Wednesday, August 19, 2009

Saturday, August 15, 2009

Is my crippling insecurity showing?

Returning student: Hey, are you heading to New Haven?
CT Limo Driver: You go to Yale?
Student: Pardon?
Driver: YALE, kid. Ya go to Yale?
Student: I do, yes.
Driver: Yeah (spits on curb)... you LOOK like a Yale man.


--Hartford Airport

But from where you're standing I'm ALL ditz!

Bartender: YOU WENT TO YALE?!
Waitress: Yeah.
Bartender: Hmm, I didn't know that. I just always figured you were dumb.
Waitress: No, no no, I'm smart inside.


--Marius

Thursday, August 6, 2009

Don't worry, it's just to cover the meth lab smell.

Girl: It smells really intensely of perfume all of a sudden.
(Minutes later)
Girl: Are they baking a Theta girl up there? Seriously! What else smells like that?


--The Elmhurst

How edgy of you.

Guy #1: What are you listening to?
Guy #2: It's a walking playlist. I made it this morning for walking.


--Film Study Center

Neo-feminism hoooo!

Girl: I guess I really just needed the penis, and that's exactly what he was.


--Cross Campus

Sunday, July 12, 2009

Plus once I found a horse head in my bed.

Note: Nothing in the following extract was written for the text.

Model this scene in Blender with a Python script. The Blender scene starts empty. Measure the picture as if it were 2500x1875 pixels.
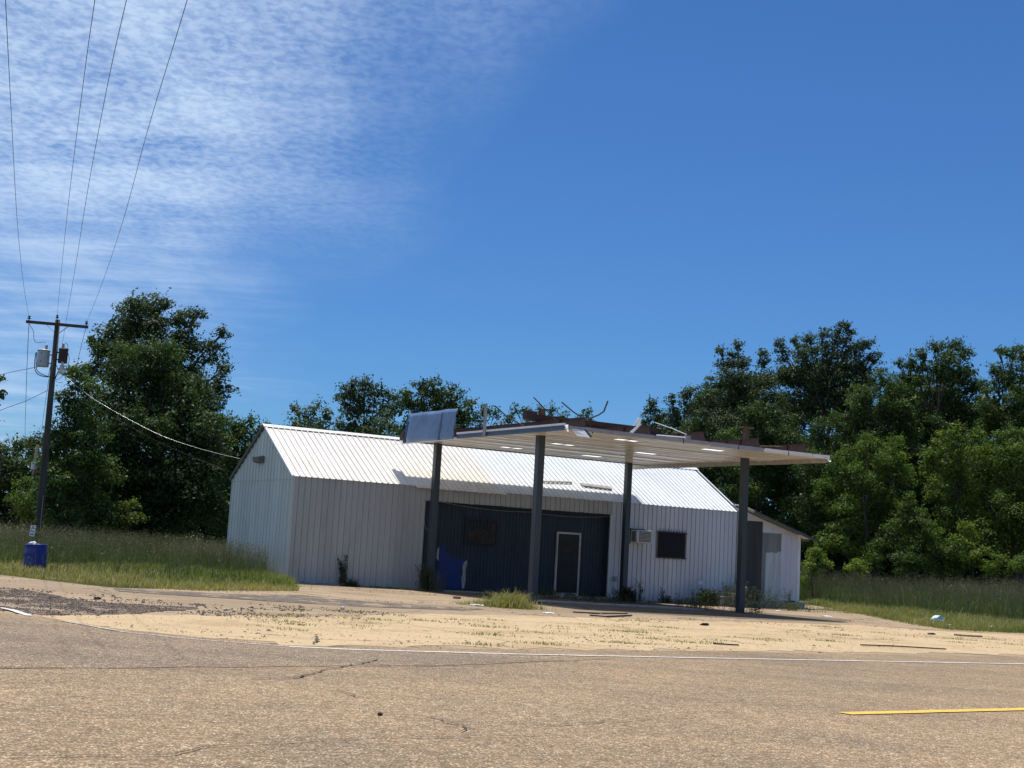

Girl: Well I wasn't convinced that my family was actually in the Mafia until I finally saw our family seal.
Guy: You guys actually have a family seal?
Girl: Yeah, it shows this hand kind of reaching out to grab something else on the other side of the circle
Guy: Grabbing what?
Girl: A bloody dismembered hand.


--Starbucks

Wednesday, July 8, 2009

Michael Jackson defies all labels

Girl: Now is that a really gay thing or is that a really black thing?


--Orleton Court

There can NEVER be another.

Homeless Guy: I've had three heart attacks! Another one and I'll be just like Michael Jackson.


--Chapel Street

You couldn't?

Straight Guy: Could you imagine being 44 years-old and never having had a dick inside you?


--The Elmhurst

Just keep them away from sharp objects.

Old Lady: Everyone's playing the handheld game. The PCP game.


--Amtrak Regional

Tuesday, July 7, 2009

Shut up or I'll scalp you.

Guy: Why do you have the entire Last of the Mohicans soundtrack on your iPod? That's the real question.


--The Elmhurst

Tuesday, June 30, 2009

Turns out it's not.

Guy: I was thinking it'd be funny to bic a dog.

Saturday, June 27, 2009

He's clearly sake-bombed

Guy #1: This literally smells like shit.
Girl: It's delicious! It's soy sauce.
Guy #2: He was trying to use it as a mixer.


--Lynwood

The market hasn't peaked yet!

Guy: We're going to go sell two rottweilers right now!
Bouncer: Don't do that.


--Rudy's

It's A-OK!

Girl: Sorry I wet your underwear.
Guy: ...


--Irish Pub

Wednesday, June 24, 2009

I fucked a mermaid!

White Guy: And she's black. She could suck the chrome off the back of a boat. I CANNOT wait.

Tuesday, June 23, 2009

Heh..."Twitter"

Guy: Clitoral stimulation? There's an app for that!

Monday, June 22, 2009

Uh, Sotomayor's confirmation?

Drunk Guy: I'm fingering an 18-year-old. What's more important than that right now?

MINI Post-It!

Woman: He broke up with me via Post-It!

No, like "born" born...out of the womb.

Skater guy: I was born again in a Dunkin' Donuts.
Girl with posse: What does that mean? We're all Jews here.


--College Street

Well you SHANT have them.

Sober 30-year-old woman: I want nuggets! I want nuggets!


--Temple Grill

Sunday, June 21, 2009

Hot damn!

Guy: That's awesome. That's, like, child abuse.


--The Elmhurst

Wednesday, June 17, 2009

I bleed sweet tea, motherfucker.

Northern Girl: I always think of West Virginia as one big coal mine.
Southern Guy: Yankee bitch!


--The Elmhurst

Sunday, June 14, 2009

That...I did not know.

Guy: You know you don't get worker's comp right now.
Girl: You know your oysters were on my titties!